In the entries below, find the line containing "0.5)), None, True)". Copy it and all lines after it, exactly, through the end.
# # # # #
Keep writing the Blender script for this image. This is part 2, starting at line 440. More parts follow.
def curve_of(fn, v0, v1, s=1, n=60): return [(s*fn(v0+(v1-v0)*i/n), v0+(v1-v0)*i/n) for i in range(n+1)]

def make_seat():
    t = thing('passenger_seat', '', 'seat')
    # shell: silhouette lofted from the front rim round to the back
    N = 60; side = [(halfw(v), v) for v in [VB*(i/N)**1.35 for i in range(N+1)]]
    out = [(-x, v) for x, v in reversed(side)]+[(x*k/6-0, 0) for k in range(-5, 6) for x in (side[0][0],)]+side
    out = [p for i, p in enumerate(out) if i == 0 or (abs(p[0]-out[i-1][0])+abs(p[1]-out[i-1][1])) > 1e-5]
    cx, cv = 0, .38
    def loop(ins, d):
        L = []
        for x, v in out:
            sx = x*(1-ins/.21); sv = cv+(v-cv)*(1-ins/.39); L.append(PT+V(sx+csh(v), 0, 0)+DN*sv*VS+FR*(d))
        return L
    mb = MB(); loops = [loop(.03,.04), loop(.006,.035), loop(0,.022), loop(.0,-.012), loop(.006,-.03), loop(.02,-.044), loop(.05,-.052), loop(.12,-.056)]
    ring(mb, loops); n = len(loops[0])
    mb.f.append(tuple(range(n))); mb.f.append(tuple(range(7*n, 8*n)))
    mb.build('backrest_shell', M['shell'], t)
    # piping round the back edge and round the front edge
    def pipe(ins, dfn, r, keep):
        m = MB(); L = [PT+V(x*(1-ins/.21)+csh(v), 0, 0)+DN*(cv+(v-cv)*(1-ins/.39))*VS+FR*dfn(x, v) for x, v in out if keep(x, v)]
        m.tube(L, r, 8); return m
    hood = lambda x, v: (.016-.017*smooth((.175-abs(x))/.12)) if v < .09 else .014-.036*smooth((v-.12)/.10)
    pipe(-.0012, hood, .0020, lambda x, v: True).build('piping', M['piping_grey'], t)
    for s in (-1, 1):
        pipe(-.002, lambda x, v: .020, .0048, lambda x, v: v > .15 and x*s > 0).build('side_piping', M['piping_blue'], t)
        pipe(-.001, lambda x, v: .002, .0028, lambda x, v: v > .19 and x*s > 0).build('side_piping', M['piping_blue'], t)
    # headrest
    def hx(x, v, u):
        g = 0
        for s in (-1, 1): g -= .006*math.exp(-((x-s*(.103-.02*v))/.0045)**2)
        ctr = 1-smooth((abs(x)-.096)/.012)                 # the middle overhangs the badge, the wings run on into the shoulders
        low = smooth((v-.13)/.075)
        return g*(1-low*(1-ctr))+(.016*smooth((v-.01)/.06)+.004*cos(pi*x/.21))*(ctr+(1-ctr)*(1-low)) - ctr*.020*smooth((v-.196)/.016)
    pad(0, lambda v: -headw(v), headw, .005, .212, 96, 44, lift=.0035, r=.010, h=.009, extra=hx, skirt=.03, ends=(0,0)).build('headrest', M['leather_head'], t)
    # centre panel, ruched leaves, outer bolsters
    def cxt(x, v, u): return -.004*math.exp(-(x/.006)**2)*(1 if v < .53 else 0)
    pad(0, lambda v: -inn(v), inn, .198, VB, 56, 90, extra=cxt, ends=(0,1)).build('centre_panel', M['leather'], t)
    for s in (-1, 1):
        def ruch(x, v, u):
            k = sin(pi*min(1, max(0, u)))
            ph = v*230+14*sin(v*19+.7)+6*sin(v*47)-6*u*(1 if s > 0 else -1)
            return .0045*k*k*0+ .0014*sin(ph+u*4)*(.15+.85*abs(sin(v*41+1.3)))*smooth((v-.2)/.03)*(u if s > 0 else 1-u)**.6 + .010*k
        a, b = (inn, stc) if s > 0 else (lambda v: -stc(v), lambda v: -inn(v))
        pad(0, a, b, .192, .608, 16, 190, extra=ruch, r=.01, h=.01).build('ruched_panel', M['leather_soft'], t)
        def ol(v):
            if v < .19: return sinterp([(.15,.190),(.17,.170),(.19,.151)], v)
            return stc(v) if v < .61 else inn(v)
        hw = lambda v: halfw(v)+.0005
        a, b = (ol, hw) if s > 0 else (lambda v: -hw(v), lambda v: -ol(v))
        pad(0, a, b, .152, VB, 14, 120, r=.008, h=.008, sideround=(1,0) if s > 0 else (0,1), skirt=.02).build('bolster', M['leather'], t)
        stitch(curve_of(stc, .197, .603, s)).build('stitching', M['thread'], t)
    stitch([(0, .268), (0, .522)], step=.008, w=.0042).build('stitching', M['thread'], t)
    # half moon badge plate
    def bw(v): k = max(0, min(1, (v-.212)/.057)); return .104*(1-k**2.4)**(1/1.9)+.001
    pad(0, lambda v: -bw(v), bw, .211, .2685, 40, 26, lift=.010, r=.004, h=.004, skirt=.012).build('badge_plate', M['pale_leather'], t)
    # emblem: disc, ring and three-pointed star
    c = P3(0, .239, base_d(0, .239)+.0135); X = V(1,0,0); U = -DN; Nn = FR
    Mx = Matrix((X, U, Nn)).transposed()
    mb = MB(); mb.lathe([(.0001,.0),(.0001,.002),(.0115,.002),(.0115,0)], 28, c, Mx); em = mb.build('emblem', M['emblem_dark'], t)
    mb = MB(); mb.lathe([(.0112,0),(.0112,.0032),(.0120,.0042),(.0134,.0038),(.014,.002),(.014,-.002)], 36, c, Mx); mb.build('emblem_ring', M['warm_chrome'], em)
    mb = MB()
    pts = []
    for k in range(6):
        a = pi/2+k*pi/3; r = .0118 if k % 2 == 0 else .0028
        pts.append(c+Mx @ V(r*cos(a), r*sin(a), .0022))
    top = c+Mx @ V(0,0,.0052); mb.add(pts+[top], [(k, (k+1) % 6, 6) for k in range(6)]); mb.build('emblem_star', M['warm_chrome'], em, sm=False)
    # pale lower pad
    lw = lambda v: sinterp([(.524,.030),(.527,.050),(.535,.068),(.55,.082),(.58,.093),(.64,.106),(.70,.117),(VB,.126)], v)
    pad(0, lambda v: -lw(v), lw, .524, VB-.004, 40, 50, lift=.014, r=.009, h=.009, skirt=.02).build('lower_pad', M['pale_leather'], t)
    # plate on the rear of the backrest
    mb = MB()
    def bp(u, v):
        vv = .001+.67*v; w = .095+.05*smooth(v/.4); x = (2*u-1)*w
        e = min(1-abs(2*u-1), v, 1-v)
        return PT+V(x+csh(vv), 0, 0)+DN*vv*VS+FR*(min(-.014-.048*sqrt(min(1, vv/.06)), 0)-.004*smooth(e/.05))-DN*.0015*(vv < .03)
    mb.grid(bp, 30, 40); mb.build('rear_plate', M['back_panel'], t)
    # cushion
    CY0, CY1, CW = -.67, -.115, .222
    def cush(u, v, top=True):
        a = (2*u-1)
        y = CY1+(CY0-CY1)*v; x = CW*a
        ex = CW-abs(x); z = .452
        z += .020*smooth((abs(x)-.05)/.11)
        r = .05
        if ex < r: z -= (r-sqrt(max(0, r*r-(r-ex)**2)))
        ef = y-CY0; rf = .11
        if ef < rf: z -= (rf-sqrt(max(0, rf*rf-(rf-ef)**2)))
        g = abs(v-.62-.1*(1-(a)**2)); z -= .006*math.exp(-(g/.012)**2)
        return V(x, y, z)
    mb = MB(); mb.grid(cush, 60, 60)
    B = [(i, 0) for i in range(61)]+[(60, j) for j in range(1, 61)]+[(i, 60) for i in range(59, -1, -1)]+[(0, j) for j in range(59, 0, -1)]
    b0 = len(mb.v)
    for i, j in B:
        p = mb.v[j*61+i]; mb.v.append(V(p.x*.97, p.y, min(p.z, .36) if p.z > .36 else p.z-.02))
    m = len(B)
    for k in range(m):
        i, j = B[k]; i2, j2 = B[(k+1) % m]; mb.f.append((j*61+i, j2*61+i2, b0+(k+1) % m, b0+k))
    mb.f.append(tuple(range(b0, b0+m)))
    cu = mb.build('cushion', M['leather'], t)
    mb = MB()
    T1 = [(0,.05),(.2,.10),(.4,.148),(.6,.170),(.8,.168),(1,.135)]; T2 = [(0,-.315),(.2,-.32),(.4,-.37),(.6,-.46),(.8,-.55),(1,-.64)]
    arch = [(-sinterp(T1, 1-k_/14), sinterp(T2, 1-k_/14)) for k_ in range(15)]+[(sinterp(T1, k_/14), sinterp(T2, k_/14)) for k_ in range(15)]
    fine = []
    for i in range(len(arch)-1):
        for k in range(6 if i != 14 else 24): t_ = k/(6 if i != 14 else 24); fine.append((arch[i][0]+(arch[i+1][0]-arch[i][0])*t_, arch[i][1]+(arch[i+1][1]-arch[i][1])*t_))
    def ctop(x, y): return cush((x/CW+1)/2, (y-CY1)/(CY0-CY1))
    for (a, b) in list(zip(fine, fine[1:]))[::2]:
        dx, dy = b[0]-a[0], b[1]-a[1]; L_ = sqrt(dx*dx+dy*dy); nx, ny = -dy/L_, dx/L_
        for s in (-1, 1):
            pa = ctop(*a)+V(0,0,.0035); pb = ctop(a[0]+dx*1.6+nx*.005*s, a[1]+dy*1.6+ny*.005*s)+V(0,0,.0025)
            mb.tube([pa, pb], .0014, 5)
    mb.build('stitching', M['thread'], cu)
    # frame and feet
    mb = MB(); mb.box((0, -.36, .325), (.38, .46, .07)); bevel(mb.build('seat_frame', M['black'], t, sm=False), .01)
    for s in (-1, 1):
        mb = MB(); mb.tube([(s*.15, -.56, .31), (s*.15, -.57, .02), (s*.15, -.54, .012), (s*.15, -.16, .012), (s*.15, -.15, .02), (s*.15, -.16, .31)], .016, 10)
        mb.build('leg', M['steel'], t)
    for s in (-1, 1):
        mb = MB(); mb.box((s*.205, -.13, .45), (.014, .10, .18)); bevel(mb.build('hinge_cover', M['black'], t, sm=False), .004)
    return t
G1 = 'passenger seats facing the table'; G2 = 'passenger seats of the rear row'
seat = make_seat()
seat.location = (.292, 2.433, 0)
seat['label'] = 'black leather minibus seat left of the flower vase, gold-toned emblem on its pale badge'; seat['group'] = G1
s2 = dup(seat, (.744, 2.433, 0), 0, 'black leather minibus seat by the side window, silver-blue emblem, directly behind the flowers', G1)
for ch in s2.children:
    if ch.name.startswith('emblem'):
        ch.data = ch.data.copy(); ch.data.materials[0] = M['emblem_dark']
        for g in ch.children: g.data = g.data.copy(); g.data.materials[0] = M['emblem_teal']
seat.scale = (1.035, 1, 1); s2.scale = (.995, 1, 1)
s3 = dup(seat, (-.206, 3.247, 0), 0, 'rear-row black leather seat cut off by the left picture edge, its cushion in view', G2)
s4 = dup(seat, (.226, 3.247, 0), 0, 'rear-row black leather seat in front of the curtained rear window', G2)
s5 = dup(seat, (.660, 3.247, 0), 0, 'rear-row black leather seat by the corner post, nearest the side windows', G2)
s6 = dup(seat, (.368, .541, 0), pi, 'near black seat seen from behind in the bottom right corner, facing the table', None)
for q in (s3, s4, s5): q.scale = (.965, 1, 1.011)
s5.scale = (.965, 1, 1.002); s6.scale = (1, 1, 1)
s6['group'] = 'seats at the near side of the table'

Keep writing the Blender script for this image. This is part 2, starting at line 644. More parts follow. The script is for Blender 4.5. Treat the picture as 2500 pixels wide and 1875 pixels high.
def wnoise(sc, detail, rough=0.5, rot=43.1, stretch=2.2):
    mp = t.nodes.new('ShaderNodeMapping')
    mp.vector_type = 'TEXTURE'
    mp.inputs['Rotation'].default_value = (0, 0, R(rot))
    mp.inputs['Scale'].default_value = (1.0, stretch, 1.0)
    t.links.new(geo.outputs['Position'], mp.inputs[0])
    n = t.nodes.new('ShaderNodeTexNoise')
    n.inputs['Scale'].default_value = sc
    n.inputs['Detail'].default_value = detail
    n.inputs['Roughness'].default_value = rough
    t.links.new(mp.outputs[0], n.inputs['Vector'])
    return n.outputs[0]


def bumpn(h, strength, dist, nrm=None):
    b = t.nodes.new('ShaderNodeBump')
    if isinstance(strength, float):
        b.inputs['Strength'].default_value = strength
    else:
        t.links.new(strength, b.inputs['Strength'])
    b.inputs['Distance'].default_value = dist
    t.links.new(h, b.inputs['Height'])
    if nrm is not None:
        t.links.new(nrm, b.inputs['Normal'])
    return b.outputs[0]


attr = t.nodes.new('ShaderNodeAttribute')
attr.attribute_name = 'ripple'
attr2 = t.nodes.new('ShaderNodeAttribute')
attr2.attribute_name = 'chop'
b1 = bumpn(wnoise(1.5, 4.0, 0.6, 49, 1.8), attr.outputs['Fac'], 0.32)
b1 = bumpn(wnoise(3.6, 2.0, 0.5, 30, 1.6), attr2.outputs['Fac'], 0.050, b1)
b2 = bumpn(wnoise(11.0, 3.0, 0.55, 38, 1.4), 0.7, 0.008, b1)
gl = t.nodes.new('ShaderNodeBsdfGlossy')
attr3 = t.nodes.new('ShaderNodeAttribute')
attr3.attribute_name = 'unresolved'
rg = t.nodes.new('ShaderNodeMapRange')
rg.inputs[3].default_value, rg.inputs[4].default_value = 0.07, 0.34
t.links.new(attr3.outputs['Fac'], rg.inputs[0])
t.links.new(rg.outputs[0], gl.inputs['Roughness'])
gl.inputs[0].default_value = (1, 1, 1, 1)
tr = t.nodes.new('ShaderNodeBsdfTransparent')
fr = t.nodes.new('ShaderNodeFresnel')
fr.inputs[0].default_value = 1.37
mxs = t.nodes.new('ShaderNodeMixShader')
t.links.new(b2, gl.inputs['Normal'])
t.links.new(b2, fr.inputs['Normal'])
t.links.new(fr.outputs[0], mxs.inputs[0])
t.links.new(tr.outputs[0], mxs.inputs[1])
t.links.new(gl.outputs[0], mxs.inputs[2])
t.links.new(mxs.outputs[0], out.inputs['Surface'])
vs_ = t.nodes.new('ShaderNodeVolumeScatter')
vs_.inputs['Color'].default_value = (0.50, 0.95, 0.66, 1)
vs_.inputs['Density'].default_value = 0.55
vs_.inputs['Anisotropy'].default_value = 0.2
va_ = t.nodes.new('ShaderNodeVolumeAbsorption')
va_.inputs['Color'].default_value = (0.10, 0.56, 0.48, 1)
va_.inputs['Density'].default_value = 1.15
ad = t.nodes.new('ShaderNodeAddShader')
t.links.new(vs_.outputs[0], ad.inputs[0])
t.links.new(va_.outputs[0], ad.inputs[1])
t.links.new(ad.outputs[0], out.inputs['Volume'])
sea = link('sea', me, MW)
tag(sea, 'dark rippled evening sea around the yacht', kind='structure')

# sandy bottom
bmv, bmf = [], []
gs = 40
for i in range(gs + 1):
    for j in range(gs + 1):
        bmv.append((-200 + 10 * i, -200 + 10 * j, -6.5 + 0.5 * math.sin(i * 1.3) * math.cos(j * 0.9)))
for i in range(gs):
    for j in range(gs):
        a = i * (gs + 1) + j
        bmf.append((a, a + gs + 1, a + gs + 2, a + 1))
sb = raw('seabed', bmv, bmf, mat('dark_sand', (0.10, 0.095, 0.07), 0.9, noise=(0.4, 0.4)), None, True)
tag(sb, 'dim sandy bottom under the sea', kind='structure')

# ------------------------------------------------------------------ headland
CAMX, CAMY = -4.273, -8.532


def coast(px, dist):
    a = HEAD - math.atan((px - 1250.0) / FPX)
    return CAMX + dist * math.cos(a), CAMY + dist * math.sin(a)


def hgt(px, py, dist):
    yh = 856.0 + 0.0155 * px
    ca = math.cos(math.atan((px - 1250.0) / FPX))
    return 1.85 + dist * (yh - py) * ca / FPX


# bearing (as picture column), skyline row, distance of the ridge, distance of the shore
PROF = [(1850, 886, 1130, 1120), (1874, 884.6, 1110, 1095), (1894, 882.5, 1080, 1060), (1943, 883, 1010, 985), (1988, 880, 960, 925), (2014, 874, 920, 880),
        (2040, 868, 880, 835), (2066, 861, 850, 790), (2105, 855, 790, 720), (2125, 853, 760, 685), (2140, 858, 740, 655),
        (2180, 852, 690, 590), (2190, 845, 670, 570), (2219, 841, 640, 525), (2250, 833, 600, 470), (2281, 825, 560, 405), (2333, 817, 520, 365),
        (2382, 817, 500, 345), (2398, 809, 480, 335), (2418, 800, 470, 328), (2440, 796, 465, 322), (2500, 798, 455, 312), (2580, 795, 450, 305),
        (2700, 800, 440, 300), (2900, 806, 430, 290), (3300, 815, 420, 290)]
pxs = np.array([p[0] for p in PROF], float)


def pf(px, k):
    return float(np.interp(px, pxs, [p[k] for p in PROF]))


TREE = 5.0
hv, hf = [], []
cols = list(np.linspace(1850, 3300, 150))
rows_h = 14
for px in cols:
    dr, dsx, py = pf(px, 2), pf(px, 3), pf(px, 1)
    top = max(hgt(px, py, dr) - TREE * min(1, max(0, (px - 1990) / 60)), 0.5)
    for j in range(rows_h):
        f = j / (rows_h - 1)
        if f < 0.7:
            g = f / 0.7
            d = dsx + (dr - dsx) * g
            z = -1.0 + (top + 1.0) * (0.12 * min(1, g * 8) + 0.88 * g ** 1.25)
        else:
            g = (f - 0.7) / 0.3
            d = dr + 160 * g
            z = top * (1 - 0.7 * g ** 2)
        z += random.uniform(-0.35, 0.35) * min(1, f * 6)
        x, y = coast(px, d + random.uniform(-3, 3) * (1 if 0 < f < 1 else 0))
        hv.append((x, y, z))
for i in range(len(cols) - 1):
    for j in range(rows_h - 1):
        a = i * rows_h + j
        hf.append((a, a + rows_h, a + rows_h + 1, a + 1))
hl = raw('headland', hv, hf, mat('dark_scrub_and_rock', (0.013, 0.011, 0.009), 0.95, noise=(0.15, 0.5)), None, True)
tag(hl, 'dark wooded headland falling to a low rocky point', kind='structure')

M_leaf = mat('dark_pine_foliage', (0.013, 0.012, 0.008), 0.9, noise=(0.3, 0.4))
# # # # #
▶ _ANSWER IN FULL_:
hl = raw('headland', hv, hf, mat('dark_scrub_and_rock', (0.013, 0.011, 0.009), 0.95, noise=(0.15, 0.5)), None, True)
tag(hl, 'dark wooded headland falling to a low rocky point', kind='structure')

M_leaf = mat('dark_pine_foliage', (0.013, 0.012, 0.008), 0.9, noise=(0.3, 0.4))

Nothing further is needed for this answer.